Thursday, August 18, 2011

"Cash for Kids" Judge says prosecution ruined his reputation

Ummm, no. Just no. It was his crimes that ruined his rep. His reputation wasn't marred by media coverage, prosecutors or investigatory practices as he claims; He ruined it for himself by accepting kickbacks & making bad decisions on the bench, although Ciavarella maintains that the illegal kickbacks had nothing to do with his unprecedented & harsh sentencing habits.


Mark Ciavarella Jr. was a Luzerne County judge from 1995 until his March 2009 resignation. It all started to unravel for him when his cohort, Judge Michael Conahan, became entagled in another investigation. Luzerne County Judge Ann Lokuta was the subject of judicial disciplinary action in 2006 and mounted a defense that the allegations against her were the result of a conspiracy led by Conahan. Lokuta's story reads like a D-List cable channel soap, complete with ties to mobsters and corrupt judges cheekishly winking at people whose cases got moved to the "right" courtroom.

Charges were filed against Ciavarella and Conahan in January 2009, based on evidence that the two funneled children into privately-owned juvenile detention centers paying the judges kickbacks, hence the "Cash for Kids" moniker. The scheme was pretty involved and included styming funding to the county's own juvenile detention facility as well as outrageous harsh sentences for juvenile offenders, many of whom were in court for very minor offenses and some as young as 10 years old.
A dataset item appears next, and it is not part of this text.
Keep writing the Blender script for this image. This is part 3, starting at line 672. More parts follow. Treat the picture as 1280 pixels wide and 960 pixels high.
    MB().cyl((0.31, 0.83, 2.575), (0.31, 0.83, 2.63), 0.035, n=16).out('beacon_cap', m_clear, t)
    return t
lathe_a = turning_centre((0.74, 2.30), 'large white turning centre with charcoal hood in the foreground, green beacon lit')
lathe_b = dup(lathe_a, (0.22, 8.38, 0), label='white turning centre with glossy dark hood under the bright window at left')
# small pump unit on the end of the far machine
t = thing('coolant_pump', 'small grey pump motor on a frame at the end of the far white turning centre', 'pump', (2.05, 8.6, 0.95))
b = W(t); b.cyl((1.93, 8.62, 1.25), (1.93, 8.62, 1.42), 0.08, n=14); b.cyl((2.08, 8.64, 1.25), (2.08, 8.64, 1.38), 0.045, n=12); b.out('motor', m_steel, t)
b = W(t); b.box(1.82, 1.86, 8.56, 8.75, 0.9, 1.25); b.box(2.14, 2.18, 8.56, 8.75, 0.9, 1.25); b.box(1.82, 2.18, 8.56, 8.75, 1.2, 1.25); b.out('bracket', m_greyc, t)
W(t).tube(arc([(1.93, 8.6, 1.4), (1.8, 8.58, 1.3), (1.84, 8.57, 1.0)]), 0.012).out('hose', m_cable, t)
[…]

We'll probably never know the full extent of the damage caused by this extraordinary corruption although the civil litigation will offer the public a glimpse into the lives destroyed by the criminality and greed of Ciavarella, Conahan and their co-conspirators. Roughly 4,000 of Ciavarella's convictions were vacated by the state Supreme Court but they have committed wrongs which will be impossible to right. The one small consolation to the many victims of these crimes is that Ciavarella was just sentenced to 28 years in prison for his many crimes.